◆ **WHAT THE TASK ASKS**
Locate the lines where "picture" occurs and copy them as they stand.

◆ **GIVEN MATERIAL**
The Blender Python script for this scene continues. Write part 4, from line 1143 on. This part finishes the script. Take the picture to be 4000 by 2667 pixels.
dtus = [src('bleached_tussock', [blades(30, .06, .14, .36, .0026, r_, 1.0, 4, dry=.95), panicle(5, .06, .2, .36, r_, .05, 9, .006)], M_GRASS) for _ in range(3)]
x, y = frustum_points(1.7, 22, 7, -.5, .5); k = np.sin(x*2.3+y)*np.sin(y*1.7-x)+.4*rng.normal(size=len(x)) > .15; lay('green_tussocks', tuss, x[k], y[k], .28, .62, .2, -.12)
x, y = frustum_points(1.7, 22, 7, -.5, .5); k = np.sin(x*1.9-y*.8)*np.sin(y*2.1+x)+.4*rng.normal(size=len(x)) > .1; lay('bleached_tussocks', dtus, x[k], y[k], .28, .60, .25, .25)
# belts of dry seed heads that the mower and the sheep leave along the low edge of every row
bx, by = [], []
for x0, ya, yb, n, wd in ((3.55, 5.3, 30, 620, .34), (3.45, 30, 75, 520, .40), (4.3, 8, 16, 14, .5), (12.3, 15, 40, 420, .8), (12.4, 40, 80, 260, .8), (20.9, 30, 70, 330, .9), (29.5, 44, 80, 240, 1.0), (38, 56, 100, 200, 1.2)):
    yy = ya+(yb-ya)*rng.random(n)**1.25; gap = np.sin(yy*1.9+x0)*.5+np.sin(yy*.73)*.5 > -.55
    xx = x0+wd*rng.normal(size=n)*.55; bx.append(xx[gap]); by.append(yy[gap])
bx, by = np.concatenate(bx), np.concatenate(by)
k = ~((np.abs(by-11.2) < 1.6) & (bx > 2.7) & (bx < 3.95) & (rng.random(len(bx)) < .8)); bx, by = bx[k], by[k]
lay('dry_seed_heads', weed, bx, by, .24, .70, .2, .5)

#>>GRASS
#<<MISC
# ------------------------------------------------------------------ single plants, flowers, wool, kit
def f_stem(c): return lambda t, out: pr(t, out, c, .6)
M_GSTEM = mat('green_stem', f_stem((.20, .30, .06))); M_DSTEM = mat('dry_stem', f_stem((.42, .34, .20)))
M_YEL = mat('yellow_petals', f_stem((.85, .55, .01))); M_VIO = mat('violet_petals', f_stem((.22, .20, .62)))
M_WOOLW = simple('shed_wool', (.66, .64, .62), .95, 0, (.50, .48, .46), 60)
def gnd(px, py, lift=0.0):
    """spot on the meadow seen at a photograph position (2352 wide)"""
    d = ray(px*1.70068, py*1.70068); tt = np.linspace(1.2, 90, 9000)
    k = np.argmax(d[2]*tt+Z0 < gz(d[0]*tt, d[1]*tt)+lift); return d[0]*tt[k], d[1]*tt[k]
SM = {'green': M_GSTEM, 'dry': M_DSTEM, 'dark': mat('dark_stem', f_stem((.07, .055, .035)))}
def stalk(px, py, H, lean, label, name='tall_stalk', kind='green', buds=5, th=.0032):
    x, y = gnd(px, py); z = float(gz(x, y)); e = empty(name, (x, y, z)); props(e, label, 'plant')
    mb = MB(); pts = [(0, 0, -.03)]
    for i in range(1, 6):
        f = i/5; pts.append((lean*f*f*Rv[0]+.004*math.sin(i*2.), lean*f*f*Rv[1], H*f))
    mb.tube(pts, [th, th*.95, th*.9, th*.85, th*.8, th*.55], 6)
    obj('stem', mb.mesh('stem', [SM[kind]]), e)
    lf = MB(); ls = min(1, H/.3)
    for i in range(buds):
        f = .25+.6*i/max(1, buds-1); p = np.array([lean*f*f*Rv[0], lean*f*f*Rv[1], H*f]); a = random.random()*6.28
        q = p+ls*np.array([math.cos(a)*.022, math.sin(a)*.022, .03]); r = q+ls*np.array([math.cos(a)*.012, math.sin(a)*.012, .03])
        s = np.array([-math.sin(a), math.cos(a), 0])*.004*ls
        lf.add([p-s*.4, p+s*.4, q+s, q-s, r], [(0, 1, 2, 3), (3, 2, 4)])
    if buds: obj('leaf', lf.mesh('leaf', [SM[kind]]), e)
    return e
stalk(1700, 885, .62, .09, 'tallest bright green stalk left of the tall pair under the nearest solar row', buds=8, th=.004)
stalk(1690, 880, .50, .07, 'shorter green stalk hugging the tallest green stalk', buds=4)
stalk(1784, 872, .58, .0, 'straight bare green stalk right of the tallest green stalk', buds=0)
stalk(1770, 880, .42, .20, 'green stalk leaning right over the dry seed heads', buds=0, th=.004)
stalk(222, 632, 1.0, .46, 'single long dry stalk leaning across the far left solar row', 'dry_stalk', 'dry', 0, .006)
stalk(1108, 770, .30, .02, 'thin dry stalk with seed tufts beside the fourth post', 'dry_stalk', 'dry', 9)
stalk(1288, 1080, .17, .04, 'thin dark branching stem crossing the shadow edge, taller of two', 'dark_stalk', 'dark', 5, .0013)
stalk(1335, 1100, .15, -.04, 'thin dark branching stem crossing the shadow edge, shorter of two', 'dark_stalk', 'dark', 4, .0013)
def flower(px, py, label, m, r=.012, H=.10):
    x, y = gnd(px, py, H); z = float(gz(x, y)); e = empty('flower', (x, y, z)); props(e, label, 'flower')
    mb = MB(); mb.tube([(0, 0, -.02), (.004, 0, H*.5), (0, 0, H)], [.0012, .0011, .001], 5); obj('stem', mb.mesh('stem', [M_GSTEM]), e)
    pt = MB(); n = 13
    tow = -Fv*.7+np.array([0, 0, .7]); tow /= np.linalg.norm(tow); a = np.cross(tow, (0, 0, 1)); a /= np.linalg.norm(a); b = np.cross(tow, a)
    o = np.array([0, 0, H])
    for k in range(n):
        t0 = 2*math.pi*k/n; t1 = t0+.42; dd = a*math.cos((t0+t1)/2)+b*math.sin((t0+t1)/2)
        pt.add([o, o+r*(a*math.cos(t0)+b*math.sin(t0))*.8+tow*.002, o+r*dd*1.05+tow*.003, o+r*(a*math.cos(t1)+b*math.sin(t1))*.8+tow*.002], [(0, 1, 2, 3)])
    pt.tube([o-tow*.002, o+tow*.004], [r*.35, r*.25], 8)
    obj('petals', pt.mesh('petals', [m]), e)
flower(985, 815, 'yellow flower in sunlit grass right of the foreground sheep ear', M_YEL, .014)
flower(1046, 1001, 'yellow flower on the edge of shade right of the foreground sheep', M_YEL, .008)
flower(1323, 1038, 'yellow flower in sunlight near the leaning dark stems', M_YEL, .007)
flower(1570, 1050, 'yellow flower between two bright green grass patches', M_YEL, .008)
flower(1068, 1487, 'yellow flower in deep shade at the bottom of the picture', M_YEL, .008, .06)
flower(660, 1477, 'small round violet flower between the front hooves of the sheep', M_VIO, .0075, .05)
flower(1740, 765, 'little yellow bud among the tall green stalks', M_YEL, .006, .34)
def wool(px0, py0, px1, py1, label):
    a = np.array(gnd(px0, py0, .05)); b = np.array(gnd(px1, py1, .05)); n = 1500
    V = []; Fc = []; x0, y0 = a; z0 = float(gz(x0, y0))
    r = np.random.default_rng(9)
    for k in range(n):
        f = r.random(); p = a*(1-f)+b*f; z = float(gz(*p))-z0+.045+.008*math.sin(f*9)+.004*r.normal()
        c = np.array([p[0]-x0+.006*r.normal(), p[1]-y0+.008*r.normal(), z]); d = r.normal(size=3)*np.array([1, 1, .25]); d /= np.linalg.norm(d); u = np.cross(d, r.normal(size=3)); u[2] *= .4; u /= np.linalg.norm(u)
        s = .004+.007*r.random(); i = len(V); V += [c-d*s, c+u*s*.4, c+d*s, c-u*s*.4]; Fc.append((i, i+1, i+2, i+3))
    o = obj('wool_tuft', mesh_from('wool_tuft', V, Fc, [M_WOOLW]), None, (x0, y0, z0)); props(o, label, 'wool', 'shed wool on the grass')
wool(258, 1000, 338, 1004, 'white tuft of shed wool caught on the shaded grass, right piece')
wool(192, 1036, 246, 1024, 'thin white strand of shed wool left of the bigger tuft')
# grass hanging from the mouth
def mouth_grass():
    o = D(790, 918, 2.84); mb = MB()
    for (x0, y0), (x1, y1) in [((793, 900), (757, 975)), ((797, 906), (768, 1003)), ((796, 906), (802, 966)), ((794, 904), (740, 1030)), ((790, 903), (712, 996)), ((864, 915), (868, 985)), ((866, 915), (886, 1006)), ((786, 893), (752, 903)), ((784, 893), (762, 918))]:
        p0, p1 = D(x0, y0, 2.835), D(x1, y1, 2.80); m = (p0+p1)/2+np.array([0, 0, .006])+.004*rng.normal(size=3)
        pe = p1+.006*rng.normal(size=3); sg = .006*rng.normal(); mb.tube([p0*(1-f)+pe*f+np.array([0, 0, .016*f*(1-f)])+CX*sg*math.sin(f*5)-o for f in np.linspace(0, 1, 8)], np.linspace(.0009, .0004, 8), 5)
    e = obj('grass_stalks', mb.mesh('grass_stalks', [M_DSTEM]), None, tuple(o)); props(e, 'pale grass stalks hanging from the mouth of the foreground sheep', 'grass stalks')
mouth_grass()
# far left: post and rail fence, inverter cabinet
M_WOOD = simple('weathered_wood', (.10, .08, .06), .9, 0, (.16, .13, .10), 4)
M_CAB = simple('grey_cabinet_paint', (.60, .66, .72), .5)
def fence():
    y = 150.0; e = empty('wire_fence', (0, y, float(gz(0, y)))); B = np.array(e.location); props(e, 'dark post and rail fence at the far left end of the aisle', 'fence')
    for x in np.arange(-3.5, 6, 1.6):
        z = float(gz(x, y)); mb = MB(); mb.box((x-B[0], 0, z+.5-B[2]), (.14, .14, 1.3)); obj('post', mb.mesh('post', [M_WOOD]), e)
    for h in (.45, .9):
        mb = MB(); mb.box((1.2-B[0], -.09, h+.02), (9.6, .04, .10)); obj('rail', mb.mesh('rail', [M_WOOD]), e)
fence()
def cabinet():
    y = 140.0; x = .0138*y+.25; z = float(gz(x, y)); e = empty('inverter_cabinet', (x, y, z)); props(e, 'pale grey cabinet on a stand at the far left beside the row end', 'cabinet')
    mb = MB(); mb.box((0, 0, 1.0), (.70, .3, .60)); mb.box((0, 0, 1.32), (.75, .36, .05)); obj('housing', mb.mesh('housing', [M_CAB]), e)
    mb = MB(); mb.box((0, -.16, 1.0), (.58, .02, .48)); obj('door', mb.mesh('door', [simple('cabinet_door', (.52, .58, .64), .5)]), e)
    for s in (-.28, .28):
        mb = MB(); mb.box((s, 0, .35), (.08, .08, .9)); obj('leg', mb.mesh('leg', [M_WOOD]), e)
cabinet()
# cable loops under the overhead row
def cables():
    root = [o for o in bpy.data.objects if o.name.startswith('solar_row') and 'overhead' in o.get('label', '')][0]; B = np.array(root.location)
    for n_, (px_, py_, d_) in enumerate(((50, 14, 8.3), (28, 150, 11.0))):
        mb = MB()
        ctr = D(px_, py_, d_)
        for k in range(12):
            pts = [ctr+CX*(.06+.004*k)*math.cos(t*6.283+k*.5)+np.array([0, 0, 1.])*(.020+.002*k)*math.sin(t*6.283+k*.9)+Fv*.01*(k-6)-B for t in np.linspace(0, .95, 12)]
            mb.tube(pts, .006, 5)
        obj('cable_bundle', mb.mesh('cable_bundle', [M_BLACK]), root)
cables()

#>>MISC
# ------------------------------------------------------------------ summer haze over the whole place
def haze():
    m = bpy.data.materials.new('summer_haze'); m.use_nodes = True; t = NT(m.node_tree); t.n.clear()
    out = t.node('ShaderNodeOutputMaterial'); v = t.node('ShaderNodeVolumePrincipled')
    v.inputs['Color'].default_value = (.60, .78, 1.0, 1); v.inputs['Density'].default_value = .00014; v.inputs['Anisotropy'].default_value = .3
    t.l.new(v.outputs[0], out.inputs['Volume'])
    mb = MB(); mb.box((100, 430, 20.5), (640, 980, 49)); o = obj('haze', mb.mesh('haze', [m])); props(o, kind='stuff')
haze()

◆ **REPLY**
The Blender Python script for this scene continues. Write part 4, from line 1143 on. This part finishes the script. Take the picture to be 4000 by 2667 pixels.
flower(1068, 1487, 'yellow flower in deep shade at the bottom of the picture', M_YEL, .008, .06)